短所の内容を見て、一言わたしは言いました。「お子さんのもっているものはみな長所です」と。足りないところ、弱いところは誰にでもあります。しかし、それ自体は悪いこと(短所)ではないでしょう。単に、足りないか、弱いだけなんです。3歳前後で人が決められるなんてあまりにもかわいそうな気がします。「しつけ」の名のもとに、日本人の生来持っている素晴らしい素材が消されてしまう教育が、未だに続いているような気がしてなりません。
今日、福音書に登場する一人の目の見えない人は、素直に、癒しのために遣わされたイエスさまを受け入れました。それに比して「指導者階級」の人はそれを拒んだのです。イエスさまを否定した頑なさが「罪」なのです。神のあわれみを受けるのに何も条件は出されていません。それなのに、ファリサイ派の人びとはあえてそれを拒むのです。なぜ?それは、彼らが持っていると思い、だからこそ、こだわっている律法に関する正しい(?)知識が邪魔をしているのです。
それに比べて、癒された人は、目が見えるようになったという体験に立って、イエスさまを神から来られた方として受け入れるのです。知識とかそこからくる常識の世界にだけこだわると、神からの「しるし」に気づくことなどとうていできない業です。ところが、癒された人は、その目が開かれていくのです。その過程が示されています。ファリザイ派の人との問答の中にみることができます。
そこには「あの人」(15節)で始まったイエスさまの呼び方が、「預言者」(17節)「神のもとから来た人」(33節)、最後に「主よ」(38節)という体の目が開かれ、イエスさまを信じ、受け入れる信仰告白に達するのです。盲人の方にとって、癒しがそのまま、信仰の道になりました。
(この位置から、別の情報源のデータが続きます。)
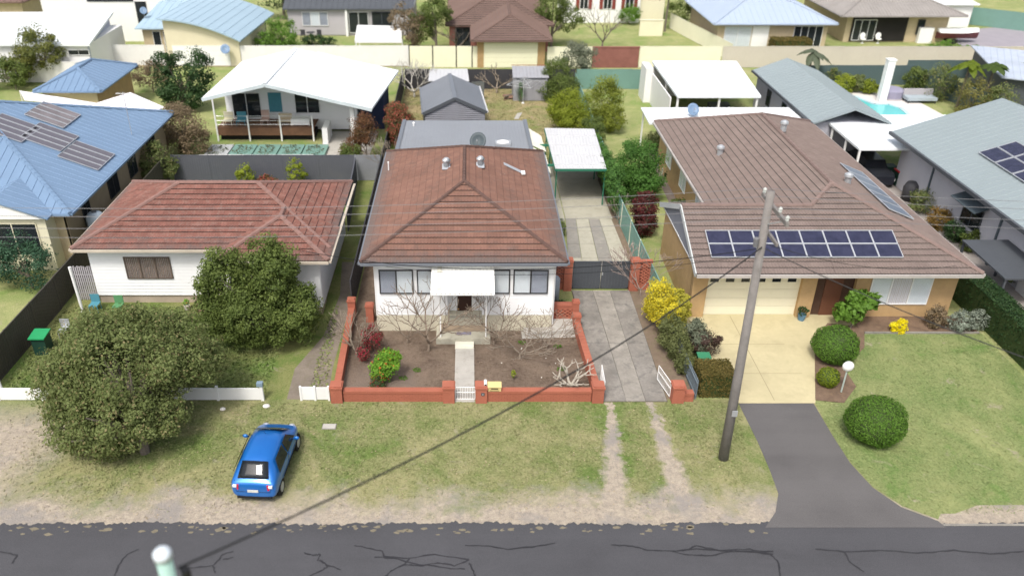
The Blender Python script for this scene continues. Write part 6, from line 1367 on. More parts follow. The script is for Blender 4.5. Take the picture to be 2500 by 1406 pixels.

「主よ、信じます」と。
今を生きているわたしたちは、「あの過去のせいでこうなったのだ」といって、自ら生きる道を塞いではいないでしょうか。マイナスイメージだけが膨らんでいく毎日。こうした経験がおありでしょうか。そのたびに思います。「やはりだめだ」ではなく、「また新しいスタートだ」と。終わりは神が準備してくれます。自分で作る必要はないのです。神のわざ、はからいに気づくために。